When first starting your business, you really only need to be able to make calls and have good internet access. However, if you really want to build your business, these are some investments to consider:

  • A good website – A business’s website serves as the face of that business; a recruitment agency’s website is no exception. There are many platforms available for you to make your own website, such as Squarespace or Wix, or you could look at having a professional design your website. It’s important to make sure that your website functions on mobile devices as well, as many job seekers use their phones to look for vacancies.
  • Software – In today’s digital age, there is software to make just about any part of doing business easier. For a recruitment agency, there are two types of software to seriously consider:
    • Customer Relationship Management software (CRM Software) – CRM software such as Monday or Zoho can help manage your candidates, track job applications and sort candidates by experience, skills and more.
    • Accounting software – Every business owner needs to pay proper attention to the financial side of their business. This includes payroll (if you have any employees), tax returns, keeping on top of invoicing, etc. Xero Account Software and Intuit Quick Books are both excellent options for managing your business’s finances.
  • Office space – Of course, you could run your business remotely. However, a dedicated office space poses many benefits, including giving you a professional space to meet and interview candidates.
  • Insurance – There are a few different kinds of insurance you may need. When you have employees, you need to have employers’ liability insurance. Public liability insurance is also a good idea, considering you would be liable for anything that may happen with clients or candidates on your property.
  • Marketing – With a fair amount of competition, investing in a good marketing campaign to spread awareness about your business is essential.

Financing to start your recruitment business

You’re likely aware by now that starting your own business will come with considerable costs. Putting together the money to finance your business should be a top priority. Of course, you could save up until you have enough money to get started, but that could take more time than you’re willing to wait.

Another option is using the business plan you previously created in order to secure investors or a business loan from the bank. Many finance options are available to eager entrepreneurs, including government-backed start-up loans.

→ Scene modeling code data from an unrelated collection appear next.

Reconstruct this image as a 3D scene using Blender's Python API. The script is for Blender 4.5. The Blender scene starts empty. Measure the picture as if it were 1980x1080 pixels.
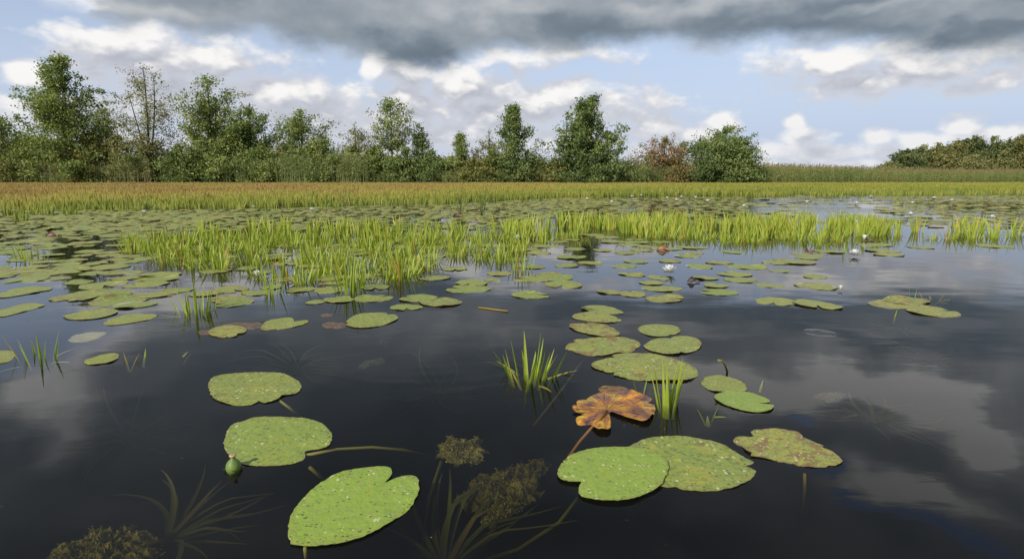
import bpy, math, random
import numpy as np
from mathutils import Vector

scene = bpy.context.scene
COL = scene.collection
R = math.radians
rng = np.random.default_rng(11)

# ------------------------------------------------------------------ camera
CAM_H, FPX, TILT = 0.80, 1150.0, 10.0          # eye height, focal length in photo pixels, degrees down
camd = bpy.data.cameras.new("camera")
camd.sensor_fit = 'HORIZONTAL'
camd.sensor_width = 36.0
camd.lens = 36.0 * FPX / 1980.0
camd.clip_start, camd.clip_end = 0.05, 9000.0
cam = bpy.data.objects.new("camera", camd)
cam.location = (0, 0, CAM_H)
cam.rotation_euler = (R(90 - TILT), 0, 0)
COL.objects.link(cam)
scene.camera = cam

_ct, _st = math.cos(R(TILT)), math.sin(R(TILT))
def ray(px, py):
    a, b = (px - 990.0) / FPX, (540.0 - py) / FPX
    return np.array([a, _ct + b * _st, -_st + b * _ct])
def W(px, py, z=0.0):
    """the spot on the level z that the photograph shows at this pixel"""
    d = ray(px, py)
    t = (z - CAM_H) / d[2]
    return np.array([d[0] * t, d[1] * t, z])
def azel(px, py):
    d = ray(px, py); d = d / np.linalg.norm(d)
    return math.degrees(math.atan2(d[0], d[1])), math.degrees(math.asin(d[2]))

# ------------------------------------------------------------------ sun and exposure
SUN = Vector((-0.52, -0.74, 0.55)).normalized()      # towards the sun: left and behind
sund = bpy.data.lights.new("sun", 'SUN')
sund.energy, sund.angle, sund.color = 4.8, R(0.53), (1.0, 0.94, 0.84)
sun = bpy.data.objects.new("sun", sund)
sun.rotation_euler = SUN.to_track_quat('Z', 'Y').to_euler()
COL.objects.link(sun)
scene.view_settings.view_transform = 'Standard'
scene.view_settings.look = 'None'
scene.view_settings.exposure = 0.0
scene.view_settings.gamma = 1.0

# ------------------------------------------------------------------ node helper
class NT:
    def __init__(s, tree): s.t = tree
    def new(s, kind, **kw):
        n = s.t.nodes.new(kind)
        for k, v in kw.items(): setattr(n, k, v)
        return n
    def put(s, sock, v):
        if isinstance(v, bpy.types.NodeSocket): s.t.links.new(v, sock)
        elif v is not None: sock.default_value = v
    def m(s, op, a, b=None, c=None, clamp=False):
        n = s.new('ShaderNodeMath', operation=op, use_clamp=clamp)
        for i, v in enumerate((a, b, c)): s.put(n.inputs[i], v)
        return n.outputs[0]
    def v(s, op, a, b=None, c=None):
        n = s.new('ShaderNodeVectorMath', operation=op)
        s.put(n.inputs[0], a); s.put(n.inputs[1], b)
        if c is not None: s.put(n.inputs[2], c)
        return n.outputs['Value'] if op in ('LENGTH', 'DOT_PRODUCT', 'DISTANCE') else n.outputs[0]
    def ss(s, x, a, b, lo=0.0, hi=1.0, smooth=True):
        n = s.new('ShaderNodeMapRange', interpolation_type='SMOOTHSTEP' if smooth else 'LINEAR')
        for i, v in enumerate((x, a, b, lo, hi)): s.put(n.inputs[i], v)
        return n.outputs[0]
    def noise(s, vec, scale, detail=4.0, rough=0.5, dist=0.0, color=False, dims='3D'):
        n = s.new('ShaderNodeTexNoise', noise_dimensions=dims)
        s.put(n.inputs['Vector'], vec); s.put(n.inputs['Scale'], scale); s.put(n.inputs['Detail'], detail)
        s.put(n.inputs['Roughness'], rough); s.put(n.inputs['Distortion'], dist)
        return n.outputs['Color' if color else 'Fac']
    def voro(s, vec, scale, feature='F1', out='Distance', rand=1.0):
        n = s.new('ShaderNodeTexVoronoi', feature=feature)
        s.put(n.inputs['Vector'], vec); s.put(n.inputs['Scale'], scale); s.put(n.inputs['Randomness'], rand)
        return n.outputs[out]
    def mix(s, f, a, b, blend='MIX'):
        n = s.new('ShaderNodeMix', data_type='RGBA', blend_type=blend)
        s.put(n.inputs[0], f)
        for i, c in ((6, a), (7, b)): s.put(n.inputs[i], c if isinstance(c, bpy.types.NodeSocket) else (*c, 1.0))
        return n.outputs[2]
    def ramp(s, f, stops, interp='LINEAR'):
        n = s.new('ShaderNodeValToRGB'); cr = n.color_ramp; cr.interpolation = interp
        while len(cr.elements) < len(stops): cr.elements.new(0.5)
        for e, (p, c) in zip(cr.elements, stops): e.position = p; e.color = (*c, 1.0)
        s.put(n.inputs[0], f)
        return n.outputs[0]
    def xyz(s, a, b, c):
        n = s.new('ShaderNodeCombineXYZ')
        for i, v in enumerate((a, b, c)): s.put(n.inputs[i], v)
        return n.outputs[0]
    def sep(s, v):
        n = s.new('ShaderNodeSeparateXYZ'); s.put(n.inputs[0], v); return n.outputs
    def curve(s, x, pts, lo, hi):
        """a piecewise curve: pts (x,y); x is scaled from lo..hi, y stored scaled to 0..1 over 0..25"""
        n = s.new('ShaderNodeFloatCurve'); c = n.mapping.curves[0]
        n.mapping.extend = 'HORIZONTAL'
        P = [((a - lo) / (hi - lo), b / 25.0) for a, b in pts]
        while len(c.points) < len(P): c.points.new(0.5, 0.5)
        for p, q in zip(c.points, P): p.location = q; p.handle_type = 'AUTO'
        n.mapping.update()
        s.put(n.inputs['Value'], s.ss(x, lo, hi, smooth=False))
        return s.m('MULTIPLY', n.outputs[0], 25.0)

def srgb(r, g, b):
    f = lambda c: c / 12.92 if c <= 0.04045 else ((c + 0.055) / 1.055) ** 2.4
    return tuple(f(v / 255.0) for v in (r, g, b))

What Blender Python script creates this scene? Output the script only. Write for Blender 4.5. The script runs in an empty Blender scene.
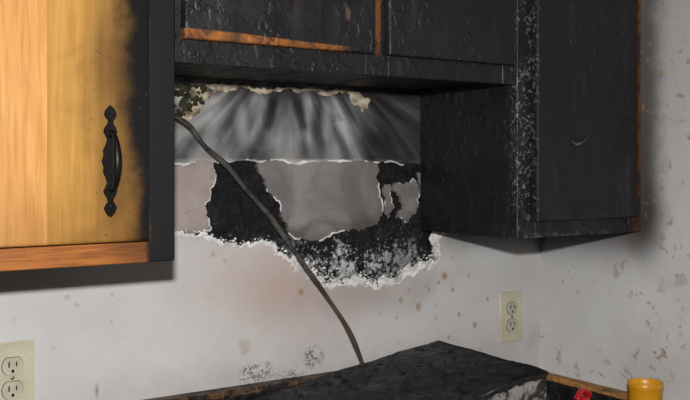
import bpy, bmesh, math, random
from mathutils import Vector, noise as mn
from mathutils.geometry import tessellate_polygon
random.seed(7)
scene=bpy.context.scene
scene.view_settings.view_transform='Standard'
COL=bpy.context.collection

# ------------------------------------------------------------------ node helper
def lin(c):
    return tuple(((v/255)/12.92 if v/255<=.04045 else ((v/255+.055)/1.055)**2.4) for v in c)
class N:
    def __init__(s,name):
        s.m=bpy.data.materials.new(name); s.m.use_nodes=True
        s.t=s.m.node_tree; s.b=s.t.nodes['Principled BSDF']
        s.tc=s.t.nodes.new('ShaderNodeTexCoord')
        s.P=s.tc.outputs['Object']
        sp=s.t.nodes.new('ShaderNodeSeparateXYZ'); s.t.links.new(s.P,sp.inputs[0])
        s.X,s.Y,s.Z=sp.outputs
    def put(s,sock,v):
        if isinstance(v,bpy.types.NodeSocket): s.t.links.new(v,sock)
        elif isinstance(v,(tuple,list)) and len(v)==3 and sock.type=='RGBA': sock.default_value=(*v,1)
        else: sock.default_value=v
    def f(s,op,a,b=0.0,c=None):
        n=s.t.nodes.new('ShaderNodeMath'); n.operation=op
        s.put(n.inputs[0],a); s.put(n.inputs[1],b)
        if c is not None: s.put(n.inputs[2],c)
        return n.outputs[0]
    def add(s,a,b): return s.f('ADD',a,b)
    def sub(s,a,b): return s.f('SUBTRACT',a,b)
    def mul(s,a,b): return s.f('MULTIPLY',a,b)
    def mx(s,a,b): return s.f('MAXIMUM',a,b)
    def sm(s,v,lo,hi,a=0.0,b=1.0):
        n=s.t.nodes.new('ShaderNodeMapRange'); n.interpolation_type='SMOOTHSTEP'
        if lo>hi: lo,hi,a,b=hi,lo,b,a
        s.put(n.inputs[0],v); n.inputs[1].default_value=lo;n.inputs[2].default_value=hi
        n.inputs[3].default_value=a;n.inputs[4].default_value=b
        return n.outputs[0]
    def vec(s,x,y,z):
        n=s.t.nodes.new('ShaderNodeCombineXYZ')
        for i,v in enumerate((x,y,z)): s.put(n.inputs[i],v)
        return n.outputs[0]
    def noise(s,scale,detail=4,rough=.5,dist=0,v=None):
        n=s.t.nodes.new('ShaderNodeTexNoise'); s.t.links.new(v or s.P,n.inputs['Vector'])
        n.inputs['Scale'].default_value=scale;n.inputs['Detail'].default_value=detail
        n.inputs['Roughness'].default_value=rough;n.inputs['Distortion'].default_value=dist
        return n.outputs[0]
    def voro(s,scale,feature='F1',v=None,rnd=1.0):
        n=s.t.nodes.new('ShaderNodeTexVoronoi'); n.feature=feature; s.t.links.new(v or s.P,n.inputs['Vector'])
        n.inputs['Scale'].default_value=scale; n.inputs['Randomness'].default_value=rnd
        return n
    def mix(s,fac,a,b):
        n=s.t.nodes.new('ShaderNodeMix'); n.data_type='RGBA'
        s.put(n.inputs[0],fac); s.put(n.inputs[6],a); s.put(n.inputs[7],b)
        return n.outputs[2]
    def ramp(s,fac,stops):
        n=s.t.nodes.new('ShaderNodeValToRGB'); s.put(n.inputs[0],fac)
        e=n.color_ramp.elements
        e[0].position=stops[0][0]; e[0].color=(*stops[0][1],1)
        e[1].position=stops[-1][0]; e[1].color=(*stops[-1][1],1)
        for p,c in stops[1:-1]:
            k=e.new(p); k.color=(*c,1)
        return n.outputs[0]
    def ell(s,cx,cz,rx,rz,soft=.5,jx=None,jamt=.4,other=None):
        U=s.X if other is None else other
        a=s.f('DIVIDE',s.sub(U,cx),rx); b=s.f('DIVIDE',s.sub(s.Z,cz),rz)
        d=s.f('SQRT',s.add(s.mul(a,a),s.mul(b,b)))
        if jx is not None: d=s.add(d,s.mul(s.sub(jx,.5),jamt*2))
        return s.sm(d,1.0,1.0-soft)
    def bump(s,h,strength=.3,dist=.01):
        n=s.t.nodes.new('ShaderNodeBump'); n.inputs['Strength'].default_value=strength
        n.inputs['Distance'].default_value=dist; s.put(n.inputs['Height'],h)
        s.t.links.new(n.outputs[0],s.b.inputs['Normal'])
    def out(s,color,rough=.6,spec=.5,metal=0.0):
        s.put(s.b.inputs['Base Color'],color); s.put(s.b.inputs['Roughness'],rough)
        s.put(s.b.inputs['Specular IOR Level'],spec); s.put(s.b.inputs['Metallic'],metal)
        return s.m

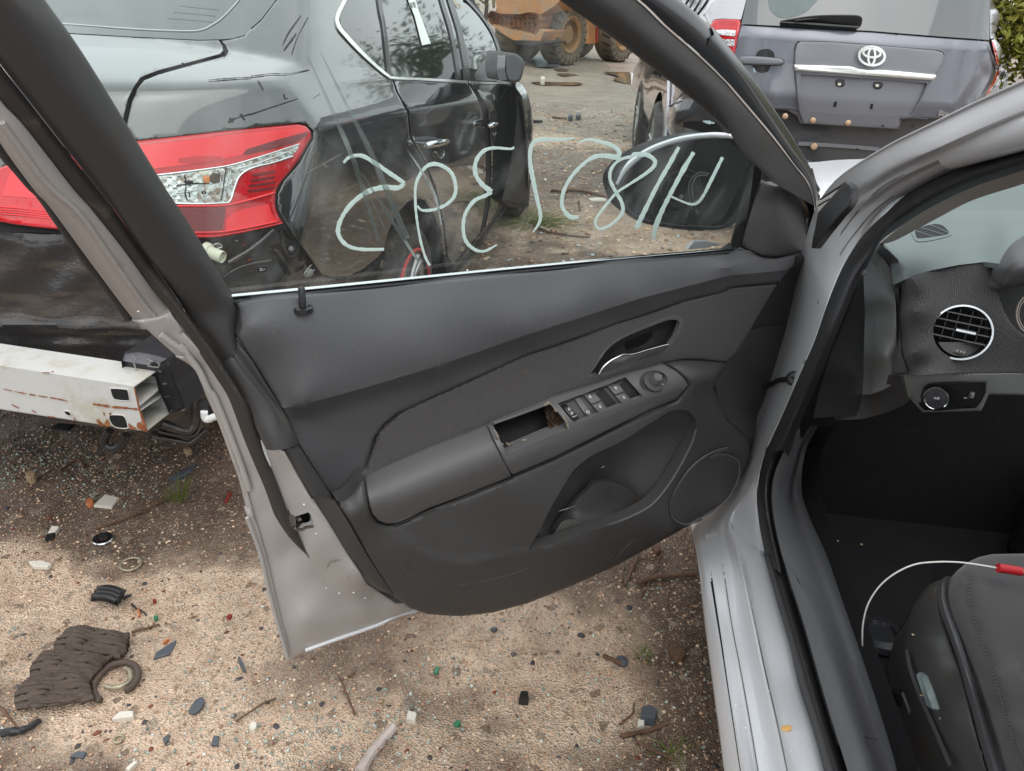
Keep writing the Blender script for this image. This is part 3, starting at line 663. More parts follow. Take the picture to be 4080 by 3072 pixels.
slab('dark_rock', 'V 1600,1330 1700,1280 1850,1200 1870,1180 1810,1270 1690,1335', .008, 'slate', 'long dark curved shard on the wet dirt left of the door edge', 'plastic shard')
slab('flat_rock', 'V 1745,1085 1780,1072 1825,1085 1790,1105', .012, 'rock_tan', 'flat tan stone near the door edge', 'stone', sm=2)
slab('tan_stone', 'V 255,1340 280,1310 340,1310 345,1340 300,1362', .02, 'rock_tan', 'rounded orange tan stone at far left under the beam', 'stone', sm=2)
slab('pale_plate', 'V 500,900 580,850 740,860 660,930', .004, 'bracket', 'dark ribbed plate lying under the white bumper beam', 'metal plate', lift=.03)
slab('pale_flake', 'C 740,1325 800,1318 870,1325 850,1340 760,1340', .006, 'white_scrap', 'white flake by twigs seen through the window near the mirror', 'plastic shard')
slab('grey_stone', 'S 1090,1275 1110,1265 1145,1275 1140,1295 1100,1298', .05, 'slate', 'right one of two grey stones in the lane beyond the window', 'stone', sm=2)
slab('grey_stone', 'S 1005,1300 1030,1290 1055,1300 1050,1320 1010,1322', .05, 'slate', 'left one of two grey stones in the lane beyond the window', 'stone', sm=2)
slab('white_cup', 'S 700,905 745,905 745,925 705,925', .08, 'white_scrap', 'white litter at the left end of the long puddle', 'litter')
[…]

Consider your options carefully before locking yourself into any loan agreements. Pour over the contract and read every piece of fine print to make sure that the repayments plus any interest are something that you have factored into the costs of running your business.

Important recruitment laws and regulations to be aware of

The Employment Agencies Act 1973 is one that heavily affects recruitment businesses. The Employment Agencies Act 1973 (EAA) serves to protect candidates in the recruitment process and also look after the best interests of the hirer. They stipulate how recruiters should operate. It is important to be well versed in this legislation. Some of the important points it covers include:

  • Recruiters may not charge candidates a fee for recruitment services. Additional services such as writing CVs, however, may be charged for.
  • Candidates must receive a full, written contract that covers details such as pay, holiday pay, notice periods, work hours, etc.
  • Agencies may not hold a worker’s pay.
  • It is the responsibility of the recruitment business to make sure that the candidate is suitable for the role, and is responsible for all of the proper checks for skills and qualifications necessary for the position.
  • The vacancy must clearly be advertised as being through a recruitment agency, and the applicant must understand that their CV or application will not be directly addressed to the employer.


Starting any business can be tricky; the same can be said for any attempt to open a recruitment business. Taking the time to plan your business thoroughly is key to its success. And remember that all businesses will go through their ups and downs. Persevere through those rough patches to thrive and succeed.